***** Exercise inputs
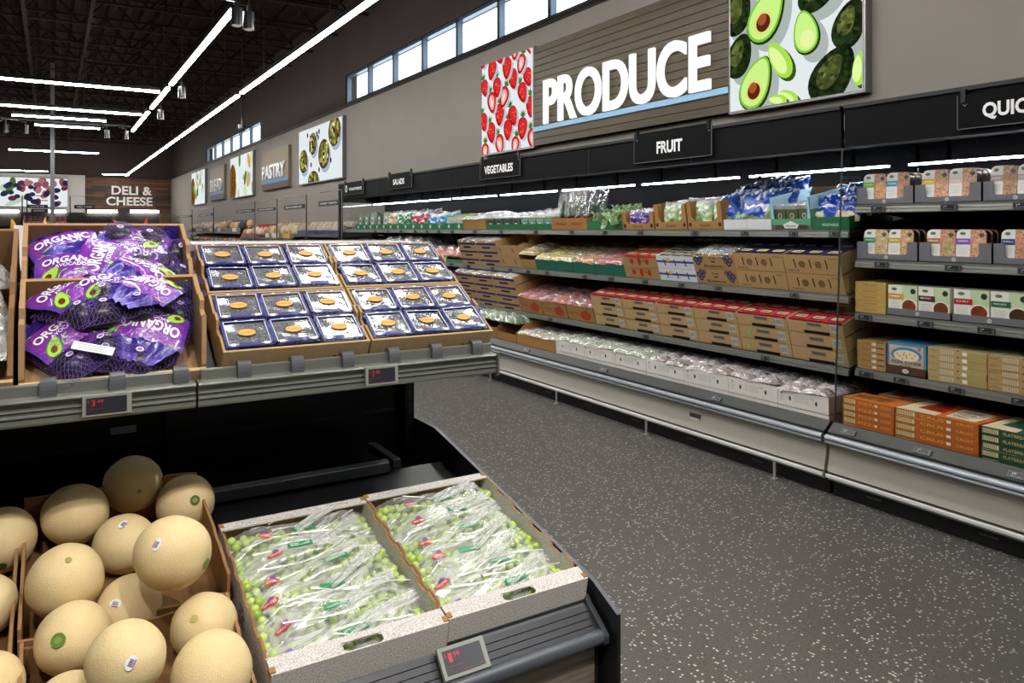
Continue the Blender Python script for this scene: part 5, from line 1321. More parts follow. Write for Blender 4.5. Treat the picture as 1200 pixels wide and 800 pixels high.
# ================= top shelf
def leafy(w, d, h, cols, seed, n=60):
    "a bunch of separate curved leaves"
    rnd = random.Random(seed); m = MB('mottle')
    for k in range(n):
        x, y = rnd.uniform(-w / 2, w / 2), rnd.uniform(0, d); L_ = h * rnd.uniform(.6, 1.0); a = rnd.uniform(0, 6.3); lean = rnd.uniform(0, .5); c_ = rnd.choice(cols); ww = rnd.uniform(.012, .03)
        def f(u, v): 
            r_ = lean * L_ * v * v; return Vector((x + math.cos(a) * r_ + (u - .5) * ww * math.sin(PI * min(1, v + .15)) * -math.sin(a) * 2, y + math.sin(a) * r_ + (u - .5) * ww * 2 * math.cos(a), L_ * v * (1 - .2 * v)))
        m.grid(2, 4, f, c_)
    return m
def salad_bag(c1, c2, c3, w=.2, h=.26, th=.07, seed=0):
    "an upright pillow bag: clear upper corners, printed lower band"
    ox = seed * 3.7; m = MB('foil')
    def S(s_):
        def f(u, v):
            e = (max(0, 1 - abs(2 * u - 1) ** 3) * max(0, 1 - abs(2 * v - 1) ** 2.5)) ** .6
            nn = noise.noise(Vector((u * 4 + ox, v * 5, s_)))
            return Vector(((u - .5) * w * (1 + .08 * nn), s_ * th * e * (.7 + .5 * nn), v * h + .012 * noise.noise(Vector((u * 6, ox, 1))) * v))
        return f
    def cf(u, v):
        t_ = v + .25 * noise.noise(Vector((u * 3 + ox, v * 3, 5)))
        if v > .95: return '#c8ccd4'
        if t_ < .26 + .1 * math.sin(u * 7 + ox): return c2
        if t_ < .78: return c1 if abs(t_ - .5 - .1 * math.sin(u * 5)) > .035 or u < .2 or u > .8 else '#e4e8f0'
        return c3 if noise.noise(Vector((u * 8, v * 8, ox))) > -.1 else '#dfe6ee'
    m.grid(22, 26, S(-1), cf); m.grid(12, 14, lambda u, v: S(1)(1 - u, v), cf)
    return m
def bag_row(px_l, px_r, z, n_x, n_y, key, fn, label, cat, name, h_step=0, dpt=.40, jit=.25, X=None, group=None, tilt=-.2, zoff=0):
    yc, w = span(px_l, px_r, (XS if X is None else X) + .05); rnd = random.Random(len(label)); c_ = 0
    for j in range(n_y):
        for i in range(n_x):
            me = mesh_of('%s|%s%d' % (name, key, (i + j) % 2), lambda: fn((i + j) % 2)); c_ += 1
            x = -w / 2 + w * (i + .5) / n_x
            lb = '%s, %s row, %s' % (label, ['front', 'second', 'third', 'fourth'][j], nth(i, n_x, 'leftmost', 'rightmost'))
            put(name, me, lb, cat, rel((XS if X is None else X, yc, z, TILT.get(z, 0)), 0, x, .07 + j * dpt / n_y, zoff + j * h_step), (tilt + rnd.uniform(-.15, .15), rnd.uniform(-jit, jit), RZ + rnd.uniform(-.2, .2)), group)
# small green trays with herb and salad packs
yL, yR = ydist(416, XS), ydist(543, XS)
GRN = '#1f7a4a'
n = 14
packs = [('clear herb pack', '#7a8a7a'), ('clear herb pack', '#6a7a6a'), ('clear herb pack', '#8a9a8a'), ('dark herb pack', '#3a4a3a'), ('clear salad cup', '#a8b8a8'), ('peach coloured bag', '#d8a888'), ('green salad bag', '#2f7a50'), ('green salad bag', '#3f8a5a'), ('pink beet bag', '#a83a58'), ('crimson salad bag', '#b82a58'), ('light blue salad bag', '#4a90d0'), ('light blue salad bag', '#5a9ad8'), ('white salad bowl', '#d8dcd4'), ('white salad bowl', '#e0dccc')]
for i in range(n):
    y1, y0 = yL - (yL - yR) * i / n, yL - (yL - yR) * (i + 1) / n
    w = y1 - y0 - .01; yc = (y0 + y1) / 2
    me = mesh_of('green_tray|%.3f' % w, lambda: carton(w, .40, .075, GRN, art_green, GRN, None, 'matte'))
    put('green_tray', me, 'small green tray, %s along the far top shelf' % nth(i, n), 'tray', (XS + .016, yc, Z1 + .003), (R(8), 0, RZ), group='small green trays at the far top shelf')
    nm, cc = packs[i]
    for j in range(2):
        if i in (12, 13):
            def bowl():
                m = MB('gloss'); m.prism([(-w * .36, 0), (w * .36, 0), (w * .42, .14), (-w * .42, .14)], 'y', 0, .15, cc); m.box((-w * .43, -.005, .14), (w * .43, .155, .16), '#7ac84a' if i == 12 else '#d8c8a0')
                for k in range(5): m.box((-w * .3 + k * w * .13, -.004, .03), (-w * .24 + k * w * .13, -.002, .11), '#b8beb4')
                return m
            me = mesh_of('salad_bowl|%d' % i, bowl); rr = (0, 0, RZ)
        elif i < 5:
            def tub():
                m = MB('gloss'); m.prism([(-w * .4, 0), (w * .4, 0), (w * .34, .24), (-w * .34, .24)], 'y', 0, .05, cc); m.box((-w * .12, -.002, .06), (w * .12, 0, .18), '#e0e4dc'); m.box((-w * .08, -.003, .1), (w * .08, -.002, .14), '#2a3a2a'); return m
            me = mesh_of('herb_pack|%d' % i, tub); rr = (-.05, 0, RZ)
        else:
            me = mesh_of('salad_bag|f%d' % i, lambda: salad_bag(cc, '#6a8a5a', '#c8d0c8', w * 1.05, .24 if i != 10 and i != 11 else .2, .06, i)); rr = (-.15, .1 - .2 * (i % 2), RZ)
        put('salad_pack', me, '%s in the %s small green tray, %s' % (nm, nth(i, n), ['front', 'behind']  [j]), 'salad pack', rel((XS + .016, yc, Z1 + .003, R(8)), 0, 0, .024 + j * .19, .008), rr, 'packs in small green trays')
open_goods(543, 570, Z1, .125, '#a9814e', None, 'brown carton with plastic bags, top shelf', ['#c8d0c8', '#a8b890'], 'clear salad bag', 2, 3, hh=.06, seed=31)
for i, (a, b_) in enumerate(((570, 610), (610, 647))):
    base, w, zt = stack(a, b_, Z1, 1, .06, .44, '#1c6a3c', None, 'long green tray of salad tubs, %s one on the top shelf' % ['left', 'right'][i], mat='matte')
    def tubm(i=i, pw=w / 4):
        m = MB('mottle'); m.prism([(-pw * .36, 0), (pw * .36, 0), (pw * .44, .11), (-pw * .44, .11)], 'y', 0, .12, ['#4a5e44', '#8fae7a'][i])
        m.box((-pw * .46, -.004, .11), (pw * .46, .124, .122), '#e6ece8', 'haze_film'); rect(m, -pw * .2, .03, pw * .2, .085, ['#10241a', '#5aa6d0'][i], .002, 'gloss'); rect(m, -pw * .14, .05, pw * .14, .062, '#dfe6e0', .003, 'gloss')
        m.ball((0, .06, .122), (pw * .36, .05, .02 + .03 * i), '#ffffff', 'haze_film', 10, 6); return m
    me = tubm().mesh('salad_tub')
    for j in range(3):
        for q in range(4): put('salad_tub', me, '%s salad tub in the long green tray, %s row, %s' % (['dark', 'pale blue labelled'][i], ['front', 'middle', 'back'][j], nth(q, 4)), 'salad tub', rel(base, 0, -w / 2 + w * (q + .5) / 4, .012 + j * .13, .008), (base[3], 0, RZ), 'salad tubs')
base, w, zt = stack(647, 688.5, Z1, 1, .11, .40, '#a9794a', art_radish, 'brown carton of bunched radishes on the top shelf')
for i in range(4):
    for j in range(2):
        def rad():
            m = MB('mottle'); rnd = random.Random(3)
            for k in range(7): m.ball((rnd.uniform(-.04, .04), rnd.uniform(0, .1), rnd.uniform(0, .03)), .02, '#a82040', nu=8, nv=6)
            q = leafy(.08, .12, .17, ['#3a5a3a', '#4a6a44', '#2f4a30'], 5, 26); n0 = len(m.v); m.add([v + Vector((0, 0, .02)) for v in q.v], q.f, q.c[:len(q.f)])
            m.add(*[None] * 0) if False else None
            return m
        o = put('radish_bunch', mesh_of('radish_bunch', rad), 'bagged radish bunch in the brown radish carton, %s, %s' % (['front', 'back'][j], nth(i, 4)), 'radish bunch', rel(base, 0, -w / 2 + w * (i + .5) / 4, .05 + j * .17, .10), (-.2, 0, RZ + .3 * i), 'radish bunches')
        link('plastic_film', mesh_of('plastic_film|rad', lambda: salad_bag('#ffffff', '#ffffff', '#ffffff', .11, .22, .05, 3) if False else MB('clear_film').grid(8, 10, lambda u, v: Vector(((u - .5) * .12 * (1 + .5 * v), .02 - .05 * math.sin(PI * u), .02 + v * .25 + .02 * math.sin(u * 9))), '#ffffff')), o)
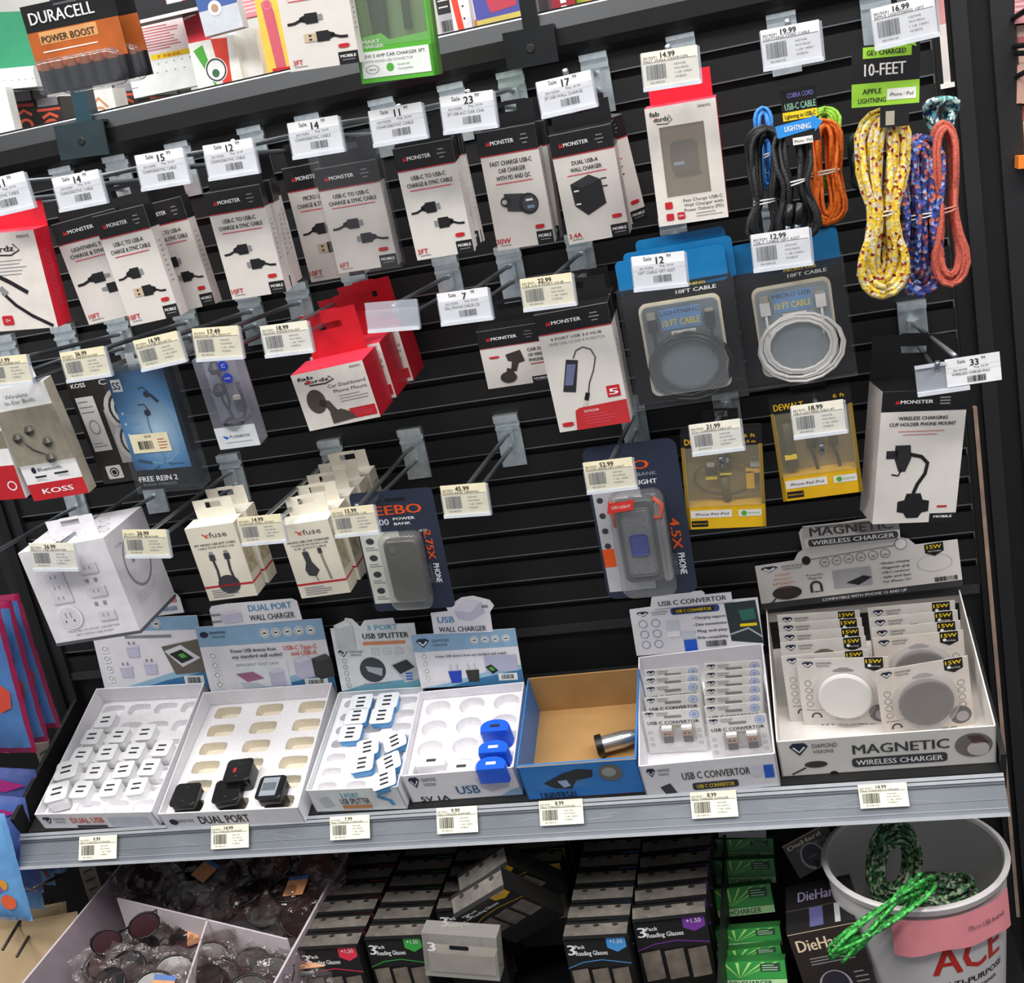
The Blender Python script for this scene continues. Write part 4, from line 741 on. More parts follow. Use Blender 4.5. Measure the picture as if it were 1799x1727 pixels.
**********
Stated task: In the listing above, locate each line with "Write" and copy it.

Answer to the exercise:
Continue the Blender Python script for this scene: part 5, from line 1321. More parts follow. Write for Blender 4.5. Treat the picture as 1200 pixels wide and 800 pixels high.
The Blender Python script for this scene continues. Write part 4, from line 741 on. More parts follow. Use Blender 4.5. Measure the picture as if it were 1799x1727 pixels.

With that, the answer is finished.